▶ Exercise:
Lift out each line of the data that holds "Blender".

▶ The records:
┌────────
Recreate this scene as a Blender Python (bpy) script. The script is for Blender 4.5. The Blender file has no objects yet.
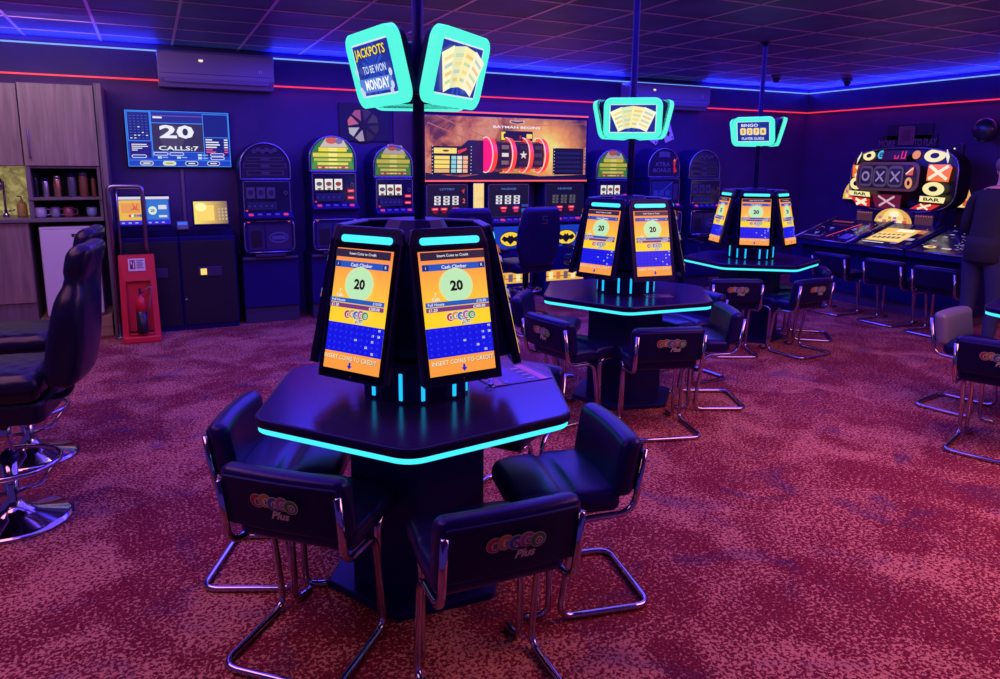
└────────
┌────────
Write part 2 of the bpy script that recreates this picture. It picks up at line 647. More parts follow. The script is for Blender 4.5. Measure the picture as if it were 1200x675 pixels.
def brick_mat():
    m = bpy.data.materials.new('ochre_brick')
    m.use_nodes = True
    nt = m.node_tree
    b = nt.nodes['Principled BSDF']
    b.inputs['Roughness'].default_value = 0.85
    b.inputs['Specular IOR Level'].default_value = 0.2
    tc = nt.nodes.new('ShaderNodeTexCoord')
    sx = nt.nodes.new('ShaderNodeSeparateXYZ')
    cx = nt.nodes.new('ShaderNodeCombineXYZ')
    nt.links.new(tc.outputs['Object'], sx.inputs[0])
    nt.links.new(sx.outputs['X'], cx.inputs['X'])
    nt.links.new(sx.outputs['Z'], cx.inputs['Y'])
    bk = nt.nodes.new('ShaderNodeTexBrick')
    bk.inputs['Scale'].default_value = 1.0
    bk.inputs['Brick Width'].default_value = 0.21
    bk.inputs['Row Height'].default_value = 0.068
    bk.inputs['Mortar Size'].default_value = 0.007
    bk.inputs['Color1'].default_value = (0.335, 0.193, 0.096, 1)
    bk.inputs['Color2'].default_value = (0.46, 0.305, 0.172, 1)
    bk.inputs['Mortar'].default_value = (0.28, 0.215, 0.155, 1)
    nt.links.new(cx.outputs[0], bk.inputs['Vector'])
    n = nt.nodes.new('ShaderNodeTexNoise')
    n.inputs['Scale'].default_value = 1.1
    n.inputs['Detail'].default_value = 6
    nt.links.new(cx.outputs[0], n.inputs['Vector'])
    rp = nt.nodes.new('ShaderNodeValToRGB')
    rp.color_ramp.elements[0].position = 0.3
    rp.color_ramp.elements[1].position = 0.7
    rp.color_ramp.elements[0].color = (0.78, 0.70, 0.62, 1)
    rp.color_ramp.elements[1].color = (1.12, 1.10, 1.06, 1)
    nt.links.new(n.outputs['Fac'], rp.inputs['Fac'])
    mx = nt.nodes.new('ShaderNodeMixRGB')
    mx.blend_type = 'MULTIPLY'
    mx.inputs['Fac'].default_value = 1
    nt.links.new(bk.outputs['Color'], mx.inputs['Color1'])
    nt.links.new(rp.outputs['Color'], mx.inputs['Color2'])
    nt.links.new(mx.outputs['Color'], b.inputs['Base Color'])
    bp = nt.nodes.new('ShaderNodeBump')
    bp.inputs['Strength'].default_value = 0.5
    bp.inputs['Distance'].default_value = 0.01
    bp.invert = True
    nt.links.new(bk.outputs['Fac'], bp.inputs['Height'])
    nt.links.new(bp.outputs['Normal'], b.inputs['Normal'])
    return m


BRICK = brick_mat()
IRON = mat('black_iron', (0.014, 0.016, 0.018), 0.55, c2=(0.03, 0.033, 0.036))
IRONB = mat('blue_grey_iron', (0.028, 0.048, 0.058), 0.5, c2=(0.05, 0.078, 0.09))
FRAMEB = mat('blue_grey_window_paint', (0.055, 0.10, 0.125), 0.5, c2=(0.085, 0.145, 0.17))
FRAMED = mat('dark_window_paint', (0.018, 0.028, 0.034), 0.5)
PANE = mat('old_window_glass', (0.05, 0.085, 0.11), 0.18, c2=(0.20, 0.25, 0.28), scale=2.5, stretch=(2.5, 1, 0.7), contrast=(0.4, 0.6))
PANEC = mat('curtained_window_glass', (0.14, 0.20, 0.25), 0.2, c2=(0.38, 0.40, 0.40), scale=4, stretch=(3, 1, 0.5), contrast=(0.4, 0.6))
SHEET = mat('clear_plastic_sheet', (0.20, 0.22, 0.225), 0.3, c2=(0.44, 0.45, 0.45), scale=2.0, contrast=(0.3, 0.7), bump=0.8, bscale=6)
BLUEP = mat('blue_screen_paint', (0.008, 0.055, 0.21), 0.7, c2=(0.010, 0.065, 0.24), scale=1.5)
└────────
┌────────
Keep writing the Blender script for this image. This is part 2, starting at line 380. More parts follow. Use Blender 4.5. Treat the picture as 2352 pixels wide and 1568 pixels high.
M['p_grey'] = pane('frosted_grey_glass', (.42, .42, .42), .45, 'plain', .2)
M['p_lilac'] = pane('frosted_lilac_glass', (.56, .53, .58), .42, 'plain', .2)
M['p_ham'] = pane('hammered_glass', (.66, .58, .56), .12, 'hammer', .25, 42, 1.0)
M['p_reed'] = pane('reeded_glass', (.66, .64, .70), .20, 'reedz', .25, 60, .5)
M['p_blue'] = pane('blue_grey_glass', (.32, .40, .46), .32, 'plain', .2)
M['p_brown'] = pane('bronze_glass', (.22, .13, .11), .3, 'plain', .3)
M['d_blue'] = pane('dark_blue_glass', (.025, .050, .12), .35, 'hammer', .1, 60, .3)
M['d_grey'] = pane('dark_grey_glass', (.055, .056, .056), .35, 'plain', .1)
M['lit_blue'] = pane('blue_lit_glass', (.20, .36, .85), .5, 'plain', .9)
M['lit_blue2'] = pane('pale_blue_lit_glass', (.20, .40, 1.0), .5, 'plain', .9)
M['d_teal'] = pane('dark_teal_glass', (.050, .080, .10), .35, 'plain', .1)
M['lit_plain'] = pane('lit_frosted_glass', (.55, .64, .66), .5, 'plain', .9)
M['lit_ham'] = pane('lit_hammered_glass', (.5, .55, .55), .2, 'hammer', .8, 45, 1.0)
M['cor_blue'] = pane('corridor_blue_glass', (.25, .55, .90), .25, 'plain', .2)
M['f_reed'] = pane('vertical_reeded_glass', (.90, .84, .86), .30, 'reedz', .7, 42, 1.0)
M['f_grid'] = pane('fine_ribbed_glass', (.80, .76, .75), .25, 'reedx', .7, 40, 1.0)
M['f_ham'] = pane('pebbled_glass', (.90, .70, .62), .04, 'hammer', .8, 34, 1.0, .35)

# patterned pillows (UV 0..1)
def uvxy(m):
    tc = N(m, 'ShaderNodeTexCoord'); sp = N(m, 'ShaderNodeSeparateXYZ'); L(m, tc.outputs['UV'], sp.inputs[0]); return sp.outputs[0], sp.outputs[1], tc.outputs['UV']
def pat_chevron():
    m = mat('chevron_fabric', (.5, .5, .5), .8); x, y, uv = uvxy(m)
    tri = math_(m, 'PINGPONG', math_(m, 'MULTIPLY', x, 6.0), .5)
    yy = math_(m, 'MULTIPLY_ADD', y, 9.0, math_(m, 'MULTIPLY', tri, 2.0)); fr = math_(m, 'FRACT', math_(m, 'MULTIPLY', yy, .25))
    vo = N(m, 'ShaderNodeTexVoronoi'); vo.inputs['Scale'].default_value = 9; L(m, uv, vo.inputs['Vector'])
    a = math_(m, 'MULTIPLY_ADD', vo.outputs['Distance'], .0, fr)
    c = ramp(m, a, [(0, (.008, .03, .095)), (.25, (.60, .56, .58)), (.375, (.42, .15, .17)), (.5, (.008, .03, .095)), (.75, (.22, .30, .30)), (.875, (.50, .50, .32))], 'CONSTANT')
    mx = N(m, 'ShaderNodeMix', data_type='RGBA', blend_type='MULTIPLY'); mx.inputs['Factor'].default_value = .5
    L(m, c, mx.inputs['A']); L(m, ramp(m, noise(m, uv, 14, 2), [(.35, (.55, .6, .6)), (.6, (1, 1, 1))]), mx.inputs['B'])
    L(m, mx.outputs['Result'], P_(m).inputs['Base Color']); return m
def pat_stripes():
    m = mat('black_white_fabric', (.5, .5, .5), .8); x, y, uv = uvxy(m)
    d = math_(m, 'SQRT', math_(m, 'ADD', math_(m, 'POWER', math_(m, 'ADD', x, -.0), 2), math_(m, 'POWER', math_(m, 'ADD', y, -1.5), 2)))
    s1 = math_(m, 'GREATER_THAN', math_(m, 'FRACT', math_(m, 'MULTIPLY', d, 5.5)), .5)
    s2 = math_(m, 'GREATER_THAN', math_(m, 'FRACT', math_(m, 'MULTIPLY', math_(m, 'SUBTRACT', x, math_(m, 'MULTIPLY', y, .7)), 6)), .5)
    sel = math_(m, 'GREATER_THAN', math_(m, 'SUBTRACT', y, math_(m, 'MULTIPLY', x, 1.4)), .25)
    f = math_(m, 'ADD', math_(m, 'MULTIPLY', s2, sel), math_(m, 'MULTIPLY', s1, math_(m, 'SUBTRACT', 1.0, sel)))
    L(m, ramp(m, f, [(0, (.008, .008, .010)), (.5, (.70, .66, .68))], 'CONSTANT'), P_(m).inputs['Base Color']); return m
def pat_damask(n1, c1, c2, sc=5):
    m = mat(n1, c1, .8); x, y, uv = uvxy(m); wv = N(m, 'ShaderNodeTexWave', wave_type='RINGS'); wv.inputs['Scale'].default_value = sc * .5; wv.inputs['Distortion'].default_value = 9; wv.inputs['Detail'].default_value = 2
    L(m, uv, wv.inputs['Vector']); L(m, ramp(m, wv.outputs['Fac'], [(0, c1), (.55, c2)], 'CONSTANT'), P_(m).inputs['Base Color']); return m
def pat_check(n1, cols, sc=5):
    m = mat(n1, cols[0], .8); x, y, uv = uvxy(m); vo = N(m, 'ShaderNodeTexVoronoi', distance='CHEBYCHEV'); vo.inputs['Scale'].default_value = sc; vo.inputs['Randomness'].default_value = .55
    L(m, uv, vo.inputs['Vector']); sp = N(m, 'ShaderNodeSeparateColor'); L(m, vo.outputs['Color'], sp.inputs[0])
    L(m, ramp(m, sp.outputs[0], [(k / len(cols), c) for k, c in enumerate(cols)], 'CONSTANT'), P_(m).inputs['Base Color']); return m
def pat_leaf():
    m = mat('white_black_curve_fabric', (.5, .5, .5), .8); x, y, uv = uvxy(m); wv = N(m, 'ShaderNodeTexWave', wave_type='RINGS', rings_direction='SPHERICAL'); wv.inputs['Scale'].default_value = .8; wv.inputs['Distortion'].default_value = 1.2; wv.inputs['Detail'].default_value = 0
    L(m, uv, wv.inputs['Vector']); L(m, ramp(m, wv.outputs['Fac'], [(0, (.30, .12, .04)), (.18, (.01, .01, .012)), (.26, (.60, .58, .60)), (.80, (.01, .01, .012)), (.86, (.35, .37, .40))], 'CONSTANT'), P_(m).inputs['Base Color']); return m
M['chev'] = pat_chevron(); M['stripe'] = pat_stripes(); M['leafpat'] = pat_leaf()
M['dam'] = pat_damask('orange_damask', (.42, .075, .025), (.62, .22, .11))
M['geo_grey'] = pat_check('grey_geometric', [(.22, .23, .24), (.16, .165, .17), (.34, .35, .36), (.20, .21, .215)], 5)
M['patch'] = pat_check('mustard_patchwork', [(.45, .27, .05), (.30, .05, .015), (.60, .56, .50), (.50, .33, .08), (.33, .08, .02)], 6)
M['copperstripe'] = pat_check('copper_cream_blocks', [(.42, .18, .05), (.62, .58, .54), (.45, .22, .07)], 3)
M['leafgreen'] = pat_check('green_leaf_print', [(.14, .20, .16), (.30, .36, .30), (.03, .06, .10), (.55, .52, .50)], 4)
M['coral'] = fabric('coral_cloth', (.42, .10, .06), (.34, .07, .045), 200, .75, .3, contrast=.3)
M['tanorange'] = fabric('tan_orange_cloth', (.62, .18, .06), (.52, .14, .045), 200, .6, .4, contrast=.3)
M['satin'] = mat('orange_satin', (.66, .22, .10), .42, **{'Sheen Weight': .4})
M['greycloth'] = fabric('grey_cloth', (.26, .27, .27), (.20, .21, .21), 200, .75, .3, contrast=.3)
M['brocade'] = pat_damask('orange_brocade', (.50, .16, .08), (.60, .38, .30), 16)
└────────
▶ Solution to this problem:
Recreate this scene as a Blender Python (bpy) script. The script is for Blender 4.5. The Blender file has no objects yet.
Write part 2 of the bpy script that recreates this picture. It picks up at line 647. More parts follow. The script is for Blender 4.5. Measure the picture as if it were 1200x675 pixels.
Keep writing the Blender script for this image. This is part 2, starting at line 380. More parts follow. Use Blender 4.5. Treat the picture as 2352 pixels wide and 1568 pixels high.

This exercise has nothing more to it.